Pass

Naomi Sumner
24:7 Theatre Festival, New Century House, Manchester

Natasha Davidson as Maddie and Ethan Rogers as Jake Credit: Neale Myers
Johanna Hinton as Louise, Ethan Rogers as Jake and Natasha Davidson as Maddie Credit: Neale Myers

The refreshing thing about Naomi Sumner's play is that it has a clear, linear story, something that seems out of fashion with a lot of new writing.

Set in a Manchester high school, the play deals with the well-worn theme of someone from an underprivileged—what used to be known simply as "poor"—background attempting to use education as an escape, which others see as pointless or even as a betrayal.

Jake and Maddie are 15 and, according to Maddie, going to get married when they are 16. Jake, however, is determined to study hard enough to get the grades necessary to get into the prestigious Green Lane College, which he sees as his ticket to a more stable and prosperous future, but Maddie sees his studying as interfering with their relationship and social life.

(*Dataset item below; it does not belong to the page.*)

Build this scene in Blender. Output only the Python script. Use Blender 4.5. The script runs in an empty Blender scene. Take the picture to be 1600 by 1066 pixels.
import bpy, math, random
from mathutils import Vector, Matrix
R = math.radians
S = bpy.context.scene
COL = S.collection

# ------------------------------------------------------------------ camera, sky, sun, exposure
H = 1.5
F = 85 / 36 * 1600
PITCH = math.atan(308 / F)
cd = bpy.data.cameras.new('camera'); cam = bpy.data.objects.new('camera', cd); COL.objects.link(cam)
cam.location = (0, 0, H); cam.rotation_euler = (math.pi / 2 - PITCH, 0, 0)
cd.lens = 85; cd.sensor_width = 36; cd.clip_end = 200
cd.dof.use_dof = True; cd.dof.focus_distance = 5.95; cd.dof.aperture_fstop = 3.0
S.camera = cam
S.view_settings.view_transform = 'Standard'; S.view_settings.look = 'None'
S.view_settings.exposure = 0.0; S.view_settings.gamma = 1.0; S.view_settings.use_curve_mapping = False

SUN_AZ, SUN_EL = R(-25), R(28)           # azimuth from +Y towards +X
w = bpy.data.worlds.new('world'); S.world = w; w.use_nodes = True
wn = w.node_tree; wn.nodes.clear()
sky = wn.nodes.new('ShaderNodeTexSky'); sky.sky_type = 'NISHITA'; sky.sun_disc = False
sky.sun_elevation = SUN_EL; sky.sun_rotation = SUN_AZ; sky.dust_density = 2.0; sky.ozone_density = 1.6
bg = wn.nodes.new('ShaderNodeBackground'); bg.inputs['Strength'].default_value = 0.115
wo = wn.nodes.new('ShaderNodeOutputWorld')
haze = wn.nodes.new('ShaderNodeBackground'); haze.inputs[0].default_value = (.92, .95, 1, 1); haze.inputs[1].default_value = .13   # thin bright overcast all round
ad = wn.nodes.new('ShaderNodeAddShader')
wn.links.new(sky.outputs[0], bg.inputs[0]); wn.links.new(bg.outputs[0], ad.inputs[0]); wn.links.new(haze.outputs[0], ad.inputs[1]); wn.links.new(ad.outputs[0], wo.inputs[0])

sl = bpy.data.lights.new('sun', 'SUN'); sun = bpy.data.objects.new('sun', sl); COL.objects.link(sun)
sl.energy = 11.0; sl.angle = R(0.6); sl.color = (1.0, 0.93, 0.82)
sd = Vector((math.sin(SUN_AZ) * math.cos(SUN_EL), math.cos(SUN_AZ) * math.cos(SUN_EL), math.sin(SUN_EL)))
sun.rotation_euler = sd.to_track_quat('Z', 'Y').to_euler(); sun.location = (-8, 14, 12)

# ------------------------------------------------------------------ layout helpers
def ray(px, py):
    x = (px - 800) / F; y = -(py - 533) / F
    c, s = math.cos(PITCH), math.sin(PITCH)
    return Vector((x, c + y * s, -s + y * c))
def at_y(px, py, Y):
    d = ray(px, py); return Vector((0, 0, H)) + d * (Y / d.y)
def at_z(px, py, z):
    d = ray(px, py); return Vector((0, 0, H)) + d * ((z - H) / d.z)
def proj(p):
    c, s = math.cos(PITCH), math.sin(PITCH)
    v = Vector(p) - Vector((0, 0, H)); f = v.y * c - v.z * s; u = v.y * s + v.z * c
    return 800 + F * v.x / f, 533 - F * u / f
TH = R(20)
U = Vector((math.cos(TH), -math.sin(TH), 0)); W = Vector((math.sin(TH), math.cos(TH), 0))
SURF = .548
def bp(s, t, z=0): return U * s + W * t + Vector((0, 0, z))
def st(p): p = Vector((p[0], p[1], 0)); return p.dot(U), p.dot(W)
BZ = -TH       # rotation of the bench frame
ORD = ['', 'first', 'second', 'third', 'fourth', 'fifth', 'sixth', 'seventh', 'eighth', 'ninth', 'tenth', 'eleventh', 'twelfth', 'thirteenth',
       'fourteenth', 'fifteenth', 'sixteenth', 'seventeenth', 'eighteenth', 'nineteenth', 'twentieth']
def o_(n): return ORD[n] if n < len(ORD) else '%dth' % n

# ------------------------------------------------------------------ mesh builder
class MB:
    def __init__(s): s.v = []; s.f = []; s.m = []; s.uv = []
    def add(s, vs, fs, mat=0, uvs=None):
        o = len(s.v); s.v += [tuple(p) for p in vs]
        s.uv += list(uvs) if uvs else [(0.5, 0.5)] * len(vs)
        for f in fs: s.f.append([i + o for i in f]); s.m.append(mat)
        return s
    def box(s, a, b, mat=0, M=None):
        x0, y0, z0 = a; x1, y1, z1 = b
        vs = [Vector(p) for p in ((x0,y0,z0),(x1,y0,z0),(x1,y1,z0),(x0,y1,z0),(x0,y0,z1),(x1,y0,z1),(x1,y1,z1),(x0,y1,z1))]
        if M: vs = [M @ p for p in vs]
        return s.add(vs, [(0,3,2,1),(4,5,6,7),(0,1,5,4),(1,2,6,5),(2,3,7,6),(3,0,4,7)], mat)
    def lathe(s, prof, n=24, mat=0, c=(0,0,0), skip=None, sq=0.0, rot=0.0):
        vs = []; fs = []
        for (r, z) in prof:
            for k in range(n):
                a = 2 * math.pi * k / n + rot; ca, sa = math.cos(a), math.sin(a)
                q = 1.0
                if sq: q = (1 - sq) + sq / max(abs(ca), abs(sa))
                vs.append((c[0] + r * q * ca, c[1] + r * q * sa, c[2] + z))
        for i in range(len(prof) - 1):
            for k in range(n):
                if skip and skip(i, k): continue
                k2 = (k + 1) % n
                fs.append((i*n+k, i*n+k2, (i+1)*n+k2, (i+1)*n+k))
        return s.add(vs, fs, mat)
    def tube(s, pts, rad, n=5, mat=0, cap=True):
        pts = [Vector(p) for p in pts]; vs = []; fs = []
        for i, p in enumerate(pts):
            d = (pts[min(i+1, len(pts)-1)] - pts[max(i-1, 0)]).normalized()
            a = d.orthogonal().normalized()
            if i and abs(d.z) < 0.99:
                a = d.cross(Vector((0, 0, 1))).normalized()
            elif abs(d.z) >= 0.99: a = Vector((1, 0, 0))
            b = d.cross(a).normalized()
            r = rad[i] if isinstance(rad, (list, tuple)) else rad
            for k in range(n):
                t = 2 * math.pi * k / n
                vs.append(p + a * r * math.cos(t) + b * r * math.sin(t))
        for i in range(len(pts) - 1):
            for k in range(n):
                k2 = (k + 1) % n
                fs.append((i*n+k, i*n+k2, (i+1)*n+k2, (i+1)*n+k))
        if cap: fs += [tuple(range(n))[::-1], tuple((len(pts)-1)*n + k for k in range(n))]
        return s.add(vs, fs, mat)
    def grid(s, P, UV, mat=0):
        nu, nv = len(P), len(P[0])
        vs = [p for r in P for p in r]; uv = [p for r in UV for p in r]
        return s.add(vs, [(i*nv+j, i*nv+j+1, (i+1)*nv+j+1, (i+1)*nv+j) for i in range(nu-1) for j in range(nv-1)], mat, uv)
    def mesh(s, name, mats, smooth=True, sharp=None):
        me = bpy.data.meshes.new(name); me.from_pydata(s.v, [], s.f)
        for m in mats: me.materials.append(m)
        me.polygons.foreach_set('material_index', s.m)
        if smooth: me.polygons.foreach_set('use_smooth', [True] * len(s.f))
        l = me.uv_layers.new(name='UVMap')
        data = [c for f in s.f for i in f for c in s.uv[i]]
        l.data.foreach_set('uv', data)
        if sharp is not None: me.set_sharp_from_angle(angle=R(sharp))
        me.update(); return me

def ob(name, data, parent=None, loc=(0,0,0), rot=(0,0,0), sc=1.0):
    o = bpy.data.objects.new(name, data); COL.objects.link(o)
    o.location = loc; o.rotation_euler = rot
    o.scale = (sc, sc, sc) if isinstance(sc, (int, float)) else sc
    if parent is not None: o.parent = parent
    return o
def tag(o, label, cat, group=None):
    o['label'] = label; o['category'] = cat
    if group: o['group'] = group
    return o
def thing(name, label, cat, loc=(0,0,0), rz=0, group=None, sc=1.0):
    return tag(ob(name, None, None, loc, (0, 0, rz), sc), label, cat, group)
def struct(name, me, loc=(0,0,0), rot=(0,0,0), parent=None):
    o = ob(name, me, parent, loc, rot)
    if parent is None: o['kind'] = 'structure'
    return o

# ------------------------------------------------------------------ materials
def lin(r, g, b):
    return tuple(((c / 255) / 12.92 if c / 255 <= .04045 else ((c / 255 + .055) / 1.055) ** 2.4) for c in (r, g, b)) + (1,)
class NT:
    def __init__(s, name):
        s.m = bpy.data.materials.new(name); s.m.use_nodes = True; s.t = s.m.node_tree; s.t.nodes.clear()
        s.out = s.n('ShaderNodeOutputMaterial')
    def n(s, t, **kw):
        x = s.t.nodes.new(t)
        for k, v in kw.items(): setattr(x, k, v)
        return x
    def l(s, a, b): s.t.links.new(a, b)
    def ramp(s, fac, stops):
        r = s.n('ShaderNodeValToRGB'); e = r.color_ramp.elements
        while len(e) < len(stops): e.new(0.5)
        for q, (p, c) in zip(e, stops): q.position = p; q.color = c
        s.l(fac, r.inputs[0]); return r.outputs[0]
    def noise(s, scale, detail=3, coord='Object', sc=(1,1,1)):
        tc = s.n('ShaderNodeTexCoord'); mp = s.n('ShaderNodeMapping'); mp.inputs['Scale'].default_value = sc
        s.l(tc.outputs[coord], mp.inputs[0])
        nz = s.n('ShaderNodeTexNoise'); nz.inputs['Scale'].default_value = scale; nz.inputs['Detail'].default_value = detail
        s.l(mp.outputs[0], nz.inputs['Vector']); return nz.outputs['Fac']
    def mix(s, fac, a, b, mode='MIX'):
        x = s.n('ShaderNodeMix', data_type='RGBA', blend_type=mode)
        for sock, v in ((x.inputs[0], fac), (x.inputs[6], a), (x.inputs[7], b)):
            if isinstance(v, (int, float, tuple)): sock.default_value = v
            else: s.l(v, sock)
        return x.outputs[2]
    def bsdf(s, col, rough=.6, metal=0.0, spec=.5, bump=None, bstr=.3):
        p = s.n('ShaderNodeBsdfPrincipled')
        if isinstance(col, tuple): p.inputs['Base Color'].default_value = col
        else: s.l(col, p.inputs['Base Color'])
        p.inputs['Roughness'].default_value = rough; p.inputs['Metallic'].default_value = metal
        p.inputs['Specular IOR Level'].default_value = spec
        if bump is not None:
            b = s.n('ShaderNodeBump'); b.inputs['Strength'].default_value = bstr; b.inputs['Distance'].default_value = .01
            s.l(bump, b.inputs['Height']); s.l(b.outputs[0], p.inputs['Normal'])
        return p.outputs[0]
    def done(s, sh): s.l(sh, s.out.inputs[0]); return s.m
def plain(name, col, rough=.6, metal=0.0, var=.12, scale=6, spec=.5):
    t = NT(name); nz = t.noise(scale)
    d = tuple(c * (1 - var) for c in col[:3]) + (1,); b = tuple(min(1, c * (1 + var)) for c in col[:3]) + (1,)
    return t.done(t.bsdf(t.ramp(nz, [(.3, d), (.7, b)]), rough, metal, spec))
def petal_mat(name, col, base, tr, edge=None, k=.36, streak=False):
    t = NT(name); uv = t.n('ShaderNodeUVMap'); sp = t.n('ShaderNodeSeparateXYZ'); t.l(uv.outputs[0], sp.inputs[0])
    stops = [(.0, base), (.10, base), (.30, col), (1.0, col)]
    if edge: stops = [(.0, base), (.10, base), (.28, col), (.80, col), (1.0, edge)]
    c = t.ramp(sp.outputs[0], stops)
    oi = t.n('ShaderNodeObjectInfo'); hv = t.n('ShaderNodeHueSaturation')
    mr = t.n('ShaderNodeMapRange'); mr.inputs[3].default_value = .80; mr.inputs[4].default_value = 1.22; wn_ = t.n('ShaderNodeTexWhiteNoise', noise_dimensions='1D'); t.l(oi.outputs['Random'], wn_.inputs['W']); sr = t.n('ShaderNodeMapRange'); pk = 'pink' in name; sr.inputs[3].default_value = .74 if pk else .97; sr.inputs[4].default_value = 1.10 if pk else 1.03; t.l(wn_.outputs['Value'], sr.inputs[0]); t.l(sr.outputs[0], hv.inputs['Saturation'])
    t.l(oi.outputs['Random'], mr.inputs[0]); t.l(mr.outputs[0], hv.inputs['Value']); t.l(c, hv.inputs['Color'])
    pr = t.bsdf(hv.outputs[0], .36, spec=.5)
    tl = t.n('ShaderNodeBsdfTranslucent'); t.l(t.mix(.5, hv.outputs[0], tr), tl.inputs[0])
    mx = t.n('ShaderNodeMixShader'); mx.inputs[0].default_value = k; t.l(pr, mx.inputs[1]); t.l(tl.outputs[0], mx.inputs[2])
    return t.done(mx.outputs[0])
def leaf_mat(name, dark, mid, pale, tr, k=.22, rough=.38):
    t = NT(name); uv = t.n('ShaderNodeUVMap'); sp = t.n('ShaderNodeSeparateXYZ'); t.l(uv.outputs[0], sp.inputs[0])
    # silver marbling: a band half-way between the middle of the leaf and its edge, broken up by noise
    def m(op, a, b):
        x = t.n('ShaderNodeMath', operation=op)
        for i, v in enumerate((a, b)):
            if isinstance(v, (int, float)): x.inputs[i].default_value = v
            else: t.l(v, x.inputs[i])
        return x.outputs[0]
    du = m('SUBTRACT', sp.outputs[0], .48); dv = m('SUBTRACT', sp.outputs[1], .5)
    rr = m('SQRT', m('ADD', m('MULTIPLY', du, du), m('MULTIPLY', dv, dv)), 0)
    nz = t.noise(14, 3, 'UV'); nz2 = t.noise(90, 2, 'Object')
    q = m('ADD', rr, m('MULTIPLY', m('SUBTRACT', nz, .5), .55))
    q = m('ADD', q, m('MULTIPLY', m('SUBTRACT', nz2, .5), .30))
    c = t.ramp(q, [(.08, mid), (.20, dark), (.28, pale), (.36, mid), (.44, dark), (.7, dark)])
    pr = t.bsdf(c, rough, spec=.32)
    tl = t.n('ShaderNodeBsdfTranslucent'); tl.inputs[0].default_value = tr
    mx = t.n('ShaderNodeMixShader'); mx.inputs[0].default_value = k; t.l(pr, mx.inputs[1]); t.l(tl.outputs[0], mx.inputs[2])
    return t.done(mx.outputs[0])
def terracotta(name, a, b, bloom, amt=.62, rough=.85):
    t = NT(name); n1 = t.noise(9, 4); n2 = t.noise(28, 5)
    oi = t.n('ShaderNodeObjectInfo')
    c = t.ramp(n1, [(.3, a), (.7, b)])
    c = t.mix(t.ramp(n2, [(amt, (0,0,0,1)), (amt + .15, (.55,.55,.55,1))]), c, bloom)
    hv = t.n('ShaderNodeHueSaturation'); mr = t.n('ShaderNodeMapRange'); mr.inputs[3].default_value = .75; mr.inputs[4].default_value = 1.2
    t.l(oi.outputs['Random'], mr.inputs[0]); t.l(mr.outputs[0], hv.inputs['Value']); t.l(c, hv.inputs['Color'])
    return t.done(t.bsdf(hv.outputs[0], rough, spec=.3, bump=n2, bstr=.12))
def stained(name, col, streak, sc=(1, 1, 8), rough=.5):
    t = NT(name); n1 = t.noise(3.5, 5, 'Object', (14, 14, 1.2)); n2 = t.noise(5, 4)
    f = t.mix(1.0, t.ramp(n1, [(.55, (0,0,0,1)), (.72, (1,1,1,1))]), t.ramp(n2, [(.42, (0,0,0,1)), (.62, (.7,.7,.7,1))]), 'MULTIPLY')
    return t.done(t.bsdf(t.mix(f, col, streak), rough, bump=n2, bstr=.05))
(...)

Jake, however, wants something better than his current situation of a mother who is always drunk and a father who is "busy" for the next five years. To achieve his goal, he takes one-on-one after-school study sessions with English teacher Louise. Maddie is jealous of the time her boyfriend spends with his young teacher and appears set on causing trouble.

Then there is a shocking event that gives her the ammunition she needs to end the study sessions for good, and ruin a few dreams into the bargain.

The idea of a pupil making certain types of allegations that can end a career, apparently without the need for evidence, has become the teachers' nightmare, dealt with in Vivienne Franzmann's Bruntwood-winning Mogadishu but with precedents going back to Lillian Hellman's The Children's Hour, possibly with the shadow of Arthur Miller's The Crucible in the background.

Sumner deals with the themes reasonably well but it feels like the play needs more than the hour allotted to a 24:7 play to really flesh out the themes and make them sit happily together. There are elements of school procedure and the teacher's approach to the pupils that don't seem entirely convincing—it could be argued that Louise is asking for trouble, especially when she learns of the vindictiveness of Maddie.

Director Andrew Fillis keeps everything moving at a good pace, interspersing scenes with choreographed action as is currently fashionable but here it largely works, even if some of the music cuts off rather clunkily.

Some very good performances from Ethan Rogers as Jake, Natasha Davidson as Maddie and Johanna Hinton as Louise together with some snappy dialogue and a clear plot make this an entertaining piece, despite its flaws.